Independence WHITE PAPER
On September 18 next year everyone over the age of 16 and on the voters roll will have the chance to vote for our nation’s future: Independence or No Change.
A Yes vote would mean such things as foreign policy and defence, pensions, tax and benefits, and energy, would move over lock, stock and barrel from Westminster – that would, take by expert reckoning, some 18 months. In the meantime the Scottish Parliament would go on as now. There would then be a Scottish general election to form the first government of an independent Scotland.
You can access the White Paper at www.scot.referendum.co, or phone 0300 0121 809 to order a free copy.

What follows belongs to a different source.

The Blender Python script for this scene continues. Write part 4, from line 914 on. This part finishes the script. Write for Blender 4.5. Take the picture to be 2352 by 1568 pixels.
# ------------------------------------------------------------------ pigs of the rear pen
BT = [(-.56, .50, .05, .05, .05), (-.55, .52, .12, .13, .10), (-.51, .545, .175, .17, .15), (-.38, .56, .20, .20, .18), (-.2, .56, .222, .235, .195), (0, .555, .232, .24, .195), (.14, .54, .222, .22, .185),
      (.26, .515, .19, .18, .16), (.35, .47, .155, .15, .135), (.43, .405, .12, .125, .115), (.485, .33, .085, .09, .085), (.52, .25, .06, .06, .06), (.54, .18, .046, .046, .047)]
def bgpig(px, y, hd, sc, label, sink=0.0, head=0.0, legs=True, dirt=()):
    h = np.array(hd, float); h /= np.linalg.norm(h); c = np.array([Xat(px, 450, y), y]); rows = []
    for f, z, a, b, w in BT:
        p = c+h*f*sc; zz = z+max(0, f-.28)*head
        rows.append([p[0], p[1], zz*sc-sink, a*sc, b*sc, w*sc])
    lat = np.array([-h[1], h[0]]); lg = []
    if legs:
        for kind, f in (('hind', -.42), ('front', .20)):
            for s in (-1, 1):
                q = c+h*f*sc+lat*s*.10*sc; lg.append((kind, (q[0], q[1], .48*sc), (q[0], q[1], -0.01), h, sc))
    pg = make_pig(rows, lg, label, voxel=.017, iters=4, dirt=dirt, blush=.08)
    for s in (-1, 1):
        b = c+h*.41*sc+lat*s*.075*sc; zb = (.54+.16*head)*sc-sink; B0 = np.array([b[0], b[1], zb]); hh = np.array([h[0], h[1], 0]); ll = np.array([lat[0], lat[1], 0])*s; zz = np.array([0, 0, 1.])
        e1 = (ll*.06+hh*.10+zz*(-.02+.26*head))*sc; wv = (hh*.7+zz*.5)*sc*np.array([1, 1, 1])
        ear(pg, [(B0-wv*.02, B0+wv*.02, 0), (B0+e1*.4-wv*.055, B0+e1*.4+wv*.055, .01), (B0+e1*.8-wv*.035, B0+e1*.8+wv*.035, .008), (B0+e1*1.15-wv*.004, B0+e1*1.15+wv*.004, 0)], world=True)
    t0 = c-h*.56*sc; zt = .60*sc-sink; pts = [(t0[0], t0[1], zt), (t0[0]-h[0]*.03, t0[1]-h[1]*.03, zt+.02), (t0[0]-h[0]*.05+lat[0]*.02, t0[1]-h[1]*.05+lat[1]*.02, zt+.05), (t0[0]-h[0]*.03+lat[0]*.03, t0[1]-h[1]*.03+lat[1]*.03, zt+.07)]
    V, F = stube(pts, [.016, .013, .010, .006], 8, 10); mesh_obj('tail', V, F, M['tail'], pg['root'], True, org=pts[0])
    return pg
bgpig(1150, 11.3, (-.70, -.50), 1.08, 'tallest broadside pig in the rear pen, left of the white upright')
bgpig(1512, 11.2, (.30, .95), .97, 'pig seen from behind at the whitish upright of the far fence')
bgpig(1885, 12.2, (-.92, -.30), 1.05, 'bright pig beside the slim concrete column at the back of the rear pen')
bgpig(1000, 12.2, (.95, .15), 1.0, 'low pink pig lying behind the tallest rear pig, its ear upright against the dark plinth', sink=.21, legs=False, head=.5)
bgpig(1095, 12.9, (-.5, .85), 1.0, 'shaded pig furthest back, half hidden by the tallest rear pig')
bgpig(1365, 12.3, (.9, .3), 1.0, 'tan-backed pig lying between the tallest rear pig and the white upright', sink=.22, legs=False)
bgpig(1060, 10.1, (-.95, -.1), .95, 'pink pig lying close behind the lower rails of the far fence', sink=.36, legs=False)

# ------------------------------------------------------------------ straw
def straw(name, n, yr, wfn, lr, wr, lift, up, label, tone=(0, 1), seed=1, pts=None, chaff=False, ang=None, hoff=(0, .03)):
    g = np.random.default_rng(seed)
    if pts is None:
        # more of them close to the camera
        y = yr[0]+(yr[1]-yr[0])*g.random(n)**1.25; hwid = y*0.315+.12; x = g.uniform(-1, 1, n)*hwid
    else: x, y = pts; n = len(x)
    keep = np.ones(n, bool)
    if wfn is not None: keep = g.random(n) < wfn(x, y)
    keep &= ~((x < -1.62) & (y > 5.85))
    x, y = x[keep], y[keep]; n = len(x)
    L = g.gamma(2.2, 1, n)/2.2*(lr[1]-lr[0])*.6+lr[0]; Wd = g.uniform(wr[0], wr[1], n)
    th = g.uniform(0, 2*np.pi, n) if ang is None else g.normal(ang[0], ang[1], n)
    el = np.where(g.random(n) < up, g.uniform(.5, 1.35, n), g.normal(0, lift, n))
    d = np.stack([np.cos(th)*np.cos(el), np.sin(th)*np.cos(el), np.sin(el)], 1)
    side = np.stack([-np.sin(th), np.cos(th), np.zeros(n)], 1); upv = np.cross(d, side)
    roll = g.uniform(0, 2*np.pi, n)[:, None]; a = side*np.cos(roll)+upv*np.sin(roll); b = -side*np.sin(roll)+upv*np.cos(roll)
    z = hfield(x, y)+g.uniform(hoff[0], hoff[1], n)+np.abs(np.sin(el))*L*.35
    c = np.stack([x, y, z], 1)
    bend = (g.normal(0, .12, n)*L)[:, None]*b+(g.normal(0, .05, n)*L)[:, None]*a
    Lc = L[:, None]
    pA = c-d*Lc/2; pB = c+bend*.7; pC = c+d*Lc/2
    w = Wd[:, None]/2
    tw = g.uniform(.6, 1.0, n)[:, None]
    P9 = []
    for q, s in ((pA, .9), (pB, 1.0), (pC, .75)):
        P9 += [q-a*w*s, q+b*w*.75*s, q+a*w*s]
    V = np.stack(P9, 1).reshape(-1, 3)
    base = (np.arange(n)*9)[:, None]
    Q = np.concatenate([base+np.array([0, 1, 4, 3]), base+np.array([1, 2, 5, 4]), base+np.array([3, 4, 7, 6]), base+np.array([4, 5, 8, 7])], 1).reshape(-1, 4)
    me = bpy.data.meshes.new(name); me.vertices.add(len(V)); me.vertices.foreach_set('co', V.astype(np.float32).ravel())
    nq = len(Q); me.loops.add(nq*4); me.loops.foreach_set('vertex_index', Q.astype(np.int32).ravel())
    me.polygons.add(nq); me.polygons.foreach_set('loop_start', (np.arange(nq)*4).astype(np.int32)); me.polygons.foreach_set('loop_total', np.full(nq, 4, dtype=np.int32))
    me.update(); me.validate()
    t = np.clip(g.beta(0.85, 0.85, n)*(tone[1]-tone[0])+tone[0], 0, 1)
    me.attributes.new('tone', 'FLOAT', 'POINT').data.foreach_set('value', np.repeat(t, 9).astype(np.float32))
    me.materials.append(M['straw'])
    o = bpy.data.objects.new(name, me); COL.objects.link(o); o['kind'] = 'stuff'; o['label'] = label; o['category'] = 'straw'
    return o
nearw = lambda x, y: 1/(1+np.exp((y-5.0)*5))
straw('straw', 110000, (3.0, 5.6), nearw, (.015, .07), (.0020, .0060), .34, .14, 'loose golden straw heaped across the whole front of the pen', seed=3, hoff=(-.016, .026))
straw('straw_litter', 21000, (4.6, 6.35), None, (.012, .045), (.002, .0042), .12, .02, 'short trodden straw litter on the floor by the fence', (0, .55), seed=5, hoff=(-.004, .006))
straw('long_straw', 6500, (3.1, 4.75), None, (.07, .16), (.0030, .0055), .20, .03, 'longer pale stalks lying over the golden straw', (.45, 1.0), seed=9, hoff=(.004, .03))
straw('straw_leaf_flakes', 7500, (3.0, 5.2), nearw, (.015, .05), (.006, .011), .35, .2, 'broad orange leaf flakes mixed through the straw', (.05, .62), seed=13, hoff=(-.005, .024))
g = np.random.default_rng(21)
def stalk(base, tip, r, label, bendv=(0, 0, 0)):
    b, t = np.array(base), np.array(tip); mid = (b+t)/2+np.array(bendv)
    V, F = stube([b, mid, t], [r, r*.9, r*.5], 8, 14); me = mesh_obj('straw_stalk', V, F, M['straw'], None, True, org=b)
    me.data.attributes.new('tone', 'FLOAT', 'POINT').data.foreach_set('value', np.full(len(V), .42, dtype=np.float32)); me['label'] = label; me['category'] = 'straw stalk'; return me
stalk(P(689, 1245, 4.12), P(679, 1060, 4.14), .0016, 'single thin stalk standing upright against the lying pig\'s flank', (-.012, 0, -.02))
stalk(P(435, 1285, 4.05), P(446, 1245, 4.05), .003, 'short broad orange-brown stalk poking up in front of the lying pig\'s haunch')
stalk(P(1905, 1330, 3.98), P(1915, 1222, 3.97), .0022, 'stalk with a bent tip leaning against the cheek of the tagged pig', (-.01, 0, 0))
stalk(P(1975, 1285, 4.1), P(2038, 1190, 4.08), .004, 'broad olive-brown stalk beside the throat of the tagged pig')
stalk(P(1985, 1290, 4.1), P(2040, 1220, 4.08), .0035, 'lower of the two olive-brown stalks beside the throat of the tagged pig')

However, I know many of you will have questions and I am happy to answer them, either at my surgeries or through emails, letters and phone calls. Better still, I could come to where you are. So, if you are in a mums and toddlers group, youth group, pensioners club etc, let me know. I’d love to pop along and we don’t need to talk politics!
Debtmas
Xmas is coming and there’s no avoiding it, let alone affording it. OK, I know I’ll sound like Scrooge, but from the first breath of November we have been bombarded with ads encouraging us to spend.

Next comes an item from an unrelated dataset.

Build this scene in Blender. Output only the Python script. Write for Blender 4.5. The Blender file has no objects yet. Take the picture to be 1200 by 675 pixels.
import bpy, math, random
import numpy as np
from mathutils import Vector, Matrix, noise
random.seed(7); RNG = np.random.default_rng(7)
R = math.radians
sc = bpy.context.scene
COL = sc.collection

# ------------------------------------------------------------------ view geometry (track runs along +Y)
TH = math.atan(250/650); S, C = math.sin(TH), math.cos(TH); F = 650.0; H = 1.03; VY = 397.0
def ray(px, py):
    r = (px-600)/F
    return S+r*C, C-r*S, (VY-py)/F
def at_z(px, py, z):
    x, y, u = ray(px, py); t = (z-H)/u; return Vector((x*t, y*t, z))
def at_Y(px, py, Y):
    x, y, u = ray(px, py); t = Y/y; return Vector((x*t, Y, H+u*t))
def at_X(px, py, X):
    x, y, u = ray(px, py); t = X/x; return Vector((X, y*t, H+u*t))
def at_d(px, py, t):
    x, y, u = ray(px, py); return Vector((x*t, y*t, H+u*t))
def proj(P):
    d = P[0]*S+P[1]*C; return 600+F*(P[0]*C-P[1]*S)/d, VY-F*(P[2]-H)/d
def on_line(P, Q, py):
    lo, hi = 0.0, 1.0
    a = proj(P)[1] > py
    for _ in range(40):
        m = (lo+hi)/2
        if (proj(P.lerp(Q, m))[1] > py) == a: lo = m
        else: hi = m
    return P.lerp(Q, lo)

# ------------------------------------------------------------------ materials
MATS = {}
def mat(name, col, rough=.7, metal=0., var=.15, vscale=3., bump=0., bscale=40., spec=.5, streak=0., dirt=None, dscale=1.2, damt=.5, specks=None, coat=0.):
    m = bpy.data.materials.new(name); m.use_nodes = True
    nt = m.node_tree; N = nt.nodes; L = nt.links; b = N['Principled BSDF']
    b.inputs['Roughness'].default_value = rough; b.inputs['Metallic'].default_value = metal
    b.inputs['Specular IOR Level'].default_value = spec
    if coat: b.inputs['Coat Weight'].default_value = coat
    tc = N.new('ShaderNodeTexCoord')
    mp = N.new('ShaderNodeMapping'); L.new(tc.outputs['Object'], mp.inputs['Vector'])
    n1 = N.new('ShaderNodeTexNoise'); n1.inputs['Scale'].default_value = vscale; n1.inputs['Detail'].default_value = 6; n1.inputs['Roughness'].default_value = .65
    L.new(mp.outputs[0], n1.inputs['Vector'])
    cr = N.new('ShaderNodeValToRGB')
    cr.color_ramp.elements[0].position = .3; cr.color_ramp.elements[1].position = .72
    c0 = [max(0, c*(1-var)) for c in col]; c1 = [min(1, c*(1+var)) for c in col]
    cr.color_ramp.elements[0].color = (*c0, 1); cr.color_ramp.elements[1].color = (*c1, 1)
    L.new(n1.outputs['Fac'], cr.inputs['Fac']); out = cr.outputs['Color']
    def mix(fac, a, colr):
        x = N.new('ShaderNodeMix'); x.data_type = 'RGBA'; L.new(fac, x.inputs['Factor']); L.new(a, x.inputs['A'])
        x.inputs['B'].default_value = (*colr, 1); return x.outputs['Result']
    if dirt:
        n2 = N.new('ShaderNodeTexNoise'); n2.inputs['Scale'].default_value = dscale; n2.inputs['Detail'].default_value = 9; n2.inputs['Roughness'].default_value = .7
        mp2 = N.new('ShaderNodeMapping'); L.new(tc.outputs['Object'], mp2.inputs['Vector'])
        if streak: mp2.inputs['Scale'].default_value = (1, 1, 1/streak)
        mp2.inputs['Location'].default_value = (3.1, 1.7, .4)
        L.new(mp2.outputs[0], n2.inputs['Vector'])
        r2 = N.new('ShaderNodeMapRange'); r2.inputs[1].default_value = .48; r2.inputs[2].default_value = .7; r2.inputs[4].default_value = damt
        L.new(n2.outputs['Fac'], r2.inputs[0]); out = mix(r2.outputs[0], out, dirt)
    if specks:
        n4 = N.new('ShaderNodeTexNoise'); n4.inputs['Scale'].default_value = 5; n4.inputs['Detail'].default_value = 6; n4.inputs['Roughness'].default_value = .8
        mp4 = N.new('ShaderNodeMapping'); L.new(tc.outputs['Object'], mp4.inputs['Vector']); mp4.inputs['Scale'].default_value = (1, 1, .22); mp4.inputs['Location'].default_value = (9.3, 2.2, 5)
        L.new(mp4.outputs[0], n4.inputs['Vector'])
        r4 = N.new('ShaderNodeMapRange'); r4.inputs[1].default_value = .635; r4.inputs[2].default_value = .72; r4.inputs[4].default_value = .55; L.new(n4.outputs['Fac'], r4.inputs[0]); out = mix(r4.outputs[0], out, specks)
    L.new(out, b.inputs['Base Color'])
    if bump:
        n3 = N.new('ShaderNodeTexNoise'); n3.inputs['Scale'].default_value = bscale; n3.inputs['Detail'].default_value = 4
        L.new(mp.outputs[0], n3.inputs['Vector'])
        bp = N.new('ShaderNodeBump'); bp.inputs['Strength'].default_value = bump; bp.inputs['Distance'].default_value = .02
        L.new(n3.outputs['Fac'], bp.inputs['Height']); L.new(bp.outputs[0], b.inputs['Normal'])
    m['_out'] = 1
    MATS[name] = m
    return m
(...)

It is a sobering thought that thousands of Scots are still paying off last year’s debts and gearing up to add more.
Thankfully, in my childhood, there were no ads. I remember one big present I got was a doll with yellow frock, little plastic sandals and a straw hat – I was very specific in my request to Santa. That was it, apart from the odd small present from a relative.
The big event was Christmas dinner when mum, an excellent cook, did everything from scratch – turkey, tatties, trifle – while dad polished the mackintosh reds till they shone in the candle-light. Now we’re being force fed to buy beyond our means.

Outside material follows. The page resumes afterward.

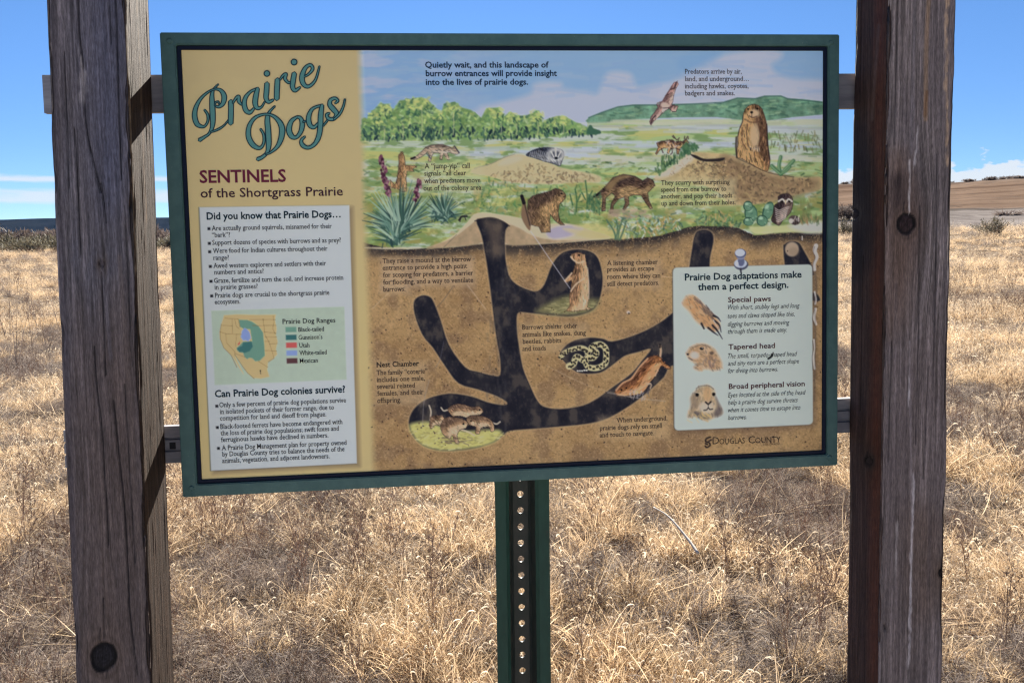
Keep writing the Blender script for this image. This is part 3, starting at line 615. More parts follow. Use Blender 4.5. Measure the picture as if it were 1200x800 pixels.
for q in range(120):                                          # faint grey light inside the big shaft
    x_ = 588 + A.rng.normal() * 8; y_ = A.rng.uniform(300, 500)
    A.stroke([(x_, y_), (x_ + A.rng.uniform(-1, 1), y_ + A.rng.uniform(5, 16))], A.rng.uniform(1, 3), (74, 72, 76) if q % 3 else (30, 32, 46), A.rng.uniform(0.1, 0.3), 1.2)
A.fill([(628, 365), (640, 356), (655, 349), (668, 346), (690, 350), (702, 351), (697, 362), (682, 368), (662, 369.5), (642, 368)], (134, 128, 84), 4, 0.85, True, 0.15, 5)
A.dabs(90, [(634, 365), (650, 353), (668, 348), (698, 353), (690, 364), (660, 368)], [(160, 152, 100), (104, 104, 66), (176, 164, 116)], (3, 7), (0.6, 1.2), (-0.5, 0.3), (0.3, 0.7))
A.fill([(480.5, 497), (500, 494), (520, 500), (545, 505), (575, 503), (588, 506), (579, 518), (552.5, 525), (519, 527.4), (496, 521.6), (484, 509)], (186, 180, 104), 2.5, 0.95, True, 0.12, 6)
A.dabs(170, [(482, 499), (500, 497), (530, 504), (586, 507), (578, 517), (552, 524), (519, 526.5), (496, 520), (485, 509)], [(210, 204, 130), (160, 150, 80), (140, 128, 74), (220, 214, 160)], (3, 8), (0.6, 1.2), (-0.7, 0.4), (0.4, 0.8))
nest = [[(525, 479), (532, 474), (542, 473.6), (554, 477), (561, 475.6), (566, 481), (562.6, 485.5), (552, 486.5), (547, 489), (539, 487), (530, 487)],
        [(505, 488), (515, 486.5), (521, 490), (518, 498), (510, 497.5), (505.5, 502), (503.5, 499), (504, 493)],
        [(547, 489.5), (556, 486.6), (569, 488.4), (577, 494), (579.5, 503), (575.5, 505.5), (573, 500), (564, 501), (561.5, 508), (557, 507), (557.5, 500), (549, 497)],
        [(516.5, 498), (522, 489.5), (535, 489), (547.5, 494), (546, 501), (539, 503.5), (535.6, 511), (538, 518.5), (533.5, 518.5), (530, 510), (527, 514), (522.5, 511.6), (518, 506.5)]]
for s_ in ([(525, 480), (520, 481), (517, 477.5)], [(504, 492), (505, 482), (503, 475)], [(577, 495), (582, 496.5), (586, 494)], [(540, 503), (549, 506), (556, 510)]): A.stroke(s_, 1.5, (206, 190, 164), 0.9)
for P in nest: beast(P, (156, 122, 90), (70, 54, 50), (206, 180, 146), DOG, 42, (0.9, 1.4), fa=(0.2, 1.4), fl=(1.5, 3.5))
for px, py in ((562, 480), (543, 496.5), (552, 493)): A.blob(px, py, 1.1, 1, (20, 18, 20))
A.dabs(24, (520, 512, 552, 520), [(90, 74, 66), (120, 104, 80)], (3, 8), (0.8, 1.6), (-0.4, 0.4), (0.4, 0.7))
beast([(668.8, 300), (671.8, 297), (678.5, 295.6), (685.3, 298.5), (687, 307.5), (688.3, 313.5), (689.8, 330), (689.8, 348), (688.3, 360), (693, 362), (671, 364.8), (663.5, 364), (668, 358.5), (667.3, 348), (669.5, 336), (670.3, 328), (663.5, 331), (661.5, 328.5), (671, 319.5), (674.8, 310.5), (674, 306.5), (670, 303.5)], (172, 132, 92), (92, 66, 52), (214, 182, 142), DOG, 160, (1.0, 1.4), curve=False, fa=(1.2, 1.9))
A.blob(678.6, 299, 1.2, 1.1, (24, 20, 22)); A.stroke([(669, 301), (672, 304.5), (678, 308), (684, 306)], 1.6, (222, 200, 168), 0.8); A.stroke([(685, 326), (675, 333), (669, 341)], 1.5, (224, 202, 172), 0.8); A.stroke([(688.5, 314), (690, 332), (689.8, 350)], 1.0, (220, 196, 168), 0.8); A.stroke([(662, 329), (670, 320)], 1.6, (216, 188, 154), 0.9)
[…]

Enough I say. Mind you, I have squirrelled away some presents for grandchildren.
Granny’s Apple Juice
My two-year-old granddaughter, going on 17, is a delight (a) because she gives me big cuddles on sight, (b) she is a girl and as I have two sons I can shop for “girly” things, and (c) I can hand her back to her parents when exhausted by story reading, rescuing the cats from her etc.
So there I was, a wee whisky poured, story book in hand, child on lap. I reached for my glass before launching into The Big Bottom Hunt, when she commented on “granny’s apple juice “. Ah, the eyes of a child!
Henceforth Glenfiddich, Aberlour et al have a new name. I quite like it. Now where did I put my apple juice?